Ultra violet resonance Raman spectroscopy in lignin analysis: determination of characteristic vibrations of p-hydroxyphenyl, guaiacyl, and syringyl lignin structures.

Raman spectroscopy of wood and lignin samples is preferably carried out in the near-infrared region because lignin produces an intense laser-induced fluorescence background at visible excitation wavelengths. However, excitation of aromatic and conjugated lignin structures with deep ultra violet (UV) light gives resonance-enhanced Raman signals while the overlapping fluorescence is eliminated. In this study, ultra violet resonance Raman (UVRR) spectroscopy was used to define characteristic vibration bands of model compounds of p-hydroxyphenyl, guaiacyl, and syringyl lignin structures at three excitation wavelengths (229, 244, and 257 nm). The intensities of each band, relative to the intensity of the aromatic vibration band at 1600 cm-1, were defined and the most suitable excitation wavelength was suggested for each structure. p-Hydroxyphenyl structures showed intensive characteristic bands at 1217-1214 and 1179-1167 cm-1 with excitation at 244 nm, whereas the bands of guaiacyl structures were more intensive with 257 nm excitation.
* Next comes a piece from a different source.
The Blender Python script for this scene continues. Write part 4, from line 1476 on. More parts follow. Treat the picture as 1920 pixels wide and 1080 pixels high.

Most intensive characteristic bands of guaiacyl structures were found at 1289-1279, 1187-1185, 1158-1155, and 791-704 cm-1. Syringyl structures had almost identical spectra with 244 and 257 nm excitations with characteristic bands at 1514-1506, 1333-1330, and 981-962 cm-1. The characteristic bands of the three structural units were also found from the compression wood, softwood, and hardwood samples, indicating that UVRR spectroscopy can be applied for the determination of chemical structures of lignin.